_STORED DATA_.
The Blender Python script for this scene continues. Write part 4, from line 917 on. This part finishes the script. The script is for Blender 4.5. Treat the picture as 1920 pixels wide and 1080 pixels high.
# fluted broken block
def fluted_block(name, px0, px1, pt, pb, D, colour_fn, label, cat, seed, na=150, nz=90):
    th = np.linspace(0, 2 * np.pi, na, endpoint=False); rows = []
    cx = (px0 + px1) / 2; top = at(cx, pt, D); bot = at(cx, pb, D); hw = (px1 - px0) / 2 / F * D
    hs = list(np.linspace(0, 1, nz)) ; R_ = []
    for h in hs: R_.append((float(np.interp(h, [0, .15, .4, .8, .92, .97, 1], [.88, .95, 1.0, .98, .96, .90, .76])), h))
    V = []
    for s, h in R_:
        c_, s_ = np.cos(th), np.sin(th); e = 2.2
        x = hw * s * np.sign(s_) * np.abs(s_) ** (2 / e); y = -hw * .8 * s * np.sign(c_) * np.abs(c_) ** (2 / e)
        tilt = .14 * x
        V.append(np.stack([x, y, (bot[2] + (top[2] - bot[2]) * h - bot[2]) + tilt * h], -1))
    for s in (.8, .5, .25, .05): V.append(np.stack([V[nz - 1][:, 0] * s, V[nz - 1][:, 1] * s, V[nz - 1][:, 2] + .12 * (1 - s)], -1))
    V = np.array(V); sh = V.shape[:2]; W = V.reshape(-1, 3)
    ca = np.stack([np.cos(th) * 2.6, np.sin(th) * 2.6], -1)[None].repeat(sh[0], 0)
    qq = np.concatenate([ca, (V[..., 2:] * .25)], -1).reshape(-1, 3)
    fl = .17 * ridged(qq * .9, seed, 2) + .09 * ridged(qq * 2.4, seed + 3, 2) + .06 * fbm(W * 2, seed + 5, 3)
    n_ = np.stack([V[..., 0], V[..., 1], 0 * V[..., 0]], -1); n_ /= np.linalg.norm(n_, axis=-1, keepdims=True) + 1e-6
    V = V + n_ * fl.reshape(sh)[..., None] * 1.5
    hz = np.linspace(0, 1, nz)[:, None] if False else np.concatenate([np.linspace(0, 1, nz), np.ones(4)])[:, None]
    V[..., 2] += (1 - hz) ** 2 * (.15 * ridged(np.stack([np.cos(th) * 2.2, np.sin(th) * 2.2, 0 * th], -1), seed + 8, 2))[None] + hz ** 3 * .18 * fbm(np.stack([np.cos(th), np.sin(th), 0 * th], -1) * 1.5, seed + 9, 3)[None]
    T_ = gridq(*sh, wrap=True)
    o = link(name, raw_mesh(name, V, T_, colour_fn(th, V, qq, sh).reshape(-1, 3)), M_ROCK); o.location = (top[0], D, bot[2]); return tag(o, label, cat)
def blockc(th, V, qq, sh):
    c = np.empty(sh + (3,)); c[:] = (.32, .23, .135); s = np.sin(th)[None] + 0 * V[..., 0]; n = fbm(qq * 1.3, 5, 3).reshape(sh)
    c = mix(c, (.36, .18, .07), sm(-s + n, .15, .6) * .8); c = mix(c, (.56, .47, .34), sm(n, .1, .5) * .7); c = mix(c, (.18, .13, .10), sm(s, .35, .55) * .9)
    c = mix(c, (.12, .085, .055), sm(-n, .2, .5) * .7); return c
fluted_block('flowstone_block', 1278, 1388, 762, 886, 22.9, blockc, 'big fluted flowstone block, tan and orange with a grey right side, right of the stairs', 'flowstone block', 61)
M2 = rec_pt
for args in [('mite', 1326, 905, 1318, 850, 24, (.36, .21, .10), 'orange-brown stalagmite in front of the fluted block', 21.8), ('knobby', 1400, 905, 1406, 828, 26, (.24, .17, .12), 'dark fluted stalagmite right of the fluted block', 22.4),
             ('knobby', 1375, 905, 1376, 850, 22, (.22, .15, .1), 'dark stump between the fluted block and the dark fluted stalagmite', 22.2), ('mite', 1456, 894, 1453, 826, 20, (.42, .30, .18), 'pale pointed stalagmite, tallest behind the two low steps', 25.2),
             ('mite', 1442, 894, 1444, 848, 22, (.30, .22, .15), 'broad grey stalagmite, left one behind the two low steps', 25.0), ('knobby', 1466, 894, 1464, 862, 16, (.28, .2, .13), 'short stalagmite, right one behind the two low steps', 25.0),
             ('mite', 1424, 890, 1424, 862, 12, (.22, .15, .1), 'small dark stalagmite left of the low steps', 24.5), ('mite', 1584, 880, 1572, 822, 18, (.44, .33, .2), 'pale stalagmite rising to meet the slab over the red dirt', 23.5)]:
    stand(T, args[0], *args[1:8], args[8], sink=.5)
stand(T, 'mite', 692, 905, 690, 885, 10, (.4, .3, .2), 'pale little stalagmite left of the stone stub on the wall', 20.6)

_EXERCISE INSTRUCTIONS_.
Return all the data exactly as given.

_ANSWER BELOW_.
The Blender Python script for this scene continues. Write part 4, from line 917 on. This part finishes the script. The script is for Blender 4.5. Treat the picture as 1920 pixels wide and 1080 pixels high.
# fluted broken block
def fluted_block(name, px0, px1, pt, pb, D, colour_fn, label, cat, seed, na=150, nz=90):
    th = np.linspace(0, 2 * np.pi, na, endpoint=False); rows = []
    cx = (px0 + px1) / 2; top = at(cx, pt, D); bot = at(cx, pb, D); hw = (px1 - px0) / 2 / F * D
    hs = list(np.linspace(0, 1, nz)) ; R_ = []
    for h in hs: R_.append((float(np.interp(h, [0, .15, .4, .8, .92, .97, 1], [.88, .95, 1.0, .98, .96, .90, .76])), h))
    V = []
    for s, h in R_:
        c_, s_ = np.cos(th), np.sin(th); e = 2.2
        x = hw * s * np.sign(s_) * np.abs(s_) ** (2 / e); y = -hw * .8 * s * np.sign(c_) * np.abs(c_) ** (2 / e)
        tilt = .14 * x
        V.append(np.stack([x, y, (bot[2] + (top[2] - bot[2]) * h - bot[2]) + tilt * h], -1))
    for s in (.8, .5, .25, .05): V.append(np.stack([V[nz - 1][:, 0] * s, V[nz - 1][:, 1] * s, V[nz - 1][:, 2] + .12 * (1 - s)], -1))
    V = np.array(V); sh = V.shape[:2]; W = V.reshape(-1, 3)
    ca = np.stack([np.cos(th) * 2.6, np.sin(th) * 2.6], -1)[None].repeat(sh[0], 0)
    qq = np.concatenate([ca, (V[..., 2:] * .25)], -1).reshape(-1, 3)
    fl = .17 * ridged(qq * .9, seed, 2) + .09 * ridged(qq * 2.4, seed + 3, 2) + .06 * fbm(W * 2, seed + 5, 3)
    n_ = np.stack([V[..., 0], V[..., 1], 0 * V[..., 0]], -1); n_ /= np.linalg.norm(n_, axis=-1, keepdims=True) + 1e-6
    V = V + n_ * fl.reshape(sh)[..., None] * 1.5
    hz = np.linspace(0, 1, nz)[:, None] if False else np.concatenate([np.linspace(0, 1, nz), np.ones(4)])[:, None]
    V[..., 2] += (1 - hz) ** 2 * (.15 * ridged(np.stack([np.cos(th) * 2.2, np.sin(th) * 2.2, 0 * th], -1), seed + 8, 2))[None] + hz ** 3 * .18 * fbm(np.stack([np.cos(th), np.sin(th), 0 * th], -1) * 1.5, seed + 9, 3)[None]
    T_ = gridq(*sh, wrap=True)
    o = link(name, raw_mesh(name, V, T_, colour_fn(th, V, qq, sh).reshape(-1, 3)), M_ROCK); o.location = (top[0], D, bot[2]); return tag(o, label, cat)
def blockc(th, V, qq, sh):
    c = np.empty(sh + (3,)); c[:] = (.32, .23, .135); s = np.sin(th)[None] + 0 * V[..., 0]; n = fbm(qq * 1.3, 5, 3).reshape(sh)
    c = mix(c, (.36, .18, .07), sm(-s + n, .15, .6) * .8); c = mix(c, (.56, .47, .34), sm(n, .1, .5) * .7); c = mix(c, (.18, .13, .10), sm(s, .35, .55) * .9)
    c = mix(c, (.12, .085, .055), sm(-n, .2, .5) * .7); return c
fluted_block('flowstone_block', 1278, 1388, 762, 886, 22.9, blockc, 'big fluted flowstone block, tan and orange with a grey right side, right of the stairs', 'flowstone block', 61)
M2 = rec_pt
for args in [('mite', 1326, 905, 1318, 850, 24, (.36, .21, .10), 'orange-brown stalagmite in front of the fluted block', 21.8), ('knobby', 1400, 905, 1406, 828, 26, (.24, .17, .12), 'dark fluted stalagmite right of the fluted block', 22.4),
             ('knobby', 1375, 905, 1376, 850, 22, (.22, .15, .1), 'dark stump between the fluted block and the dark fluted stalagmite', 22.2), ('mite', 1456, 894, 1453, 826, 20, (.42, .30, .18), 'pale pointed stalagmite, tallest behind the two low steps', 25.2),
             ('mite', 1442, 894, 1444, 848, 22, (.30, .22, .15), 'broad grey stalagmite, left one behind the two low steps', 25.0), ('knobby', 1466, 894, 1464, 862, 16, (.28, .2, .13), 'short stalagmite, right one behind the two low steps', 25.0),
             ('mite', 1424, 890, 1424, 862, 12, (.22, .15, .1), 'small dark stalagmite left of the low steps', 24.5), ('mite', 1584, 880, 1572, 822, 18, (.44, .33, .2), 'pale stalagmite rising to meet the slab over the red dirt', 23.5)]:
    stand(T, args[0], *args[1:8], args[8], sink=.5)
stand(T, 'mite', 692, 905, 690, 885, 10, (.4, .3, .2), 'pale little stalagmite left of the stone stub on the wall', 20.6)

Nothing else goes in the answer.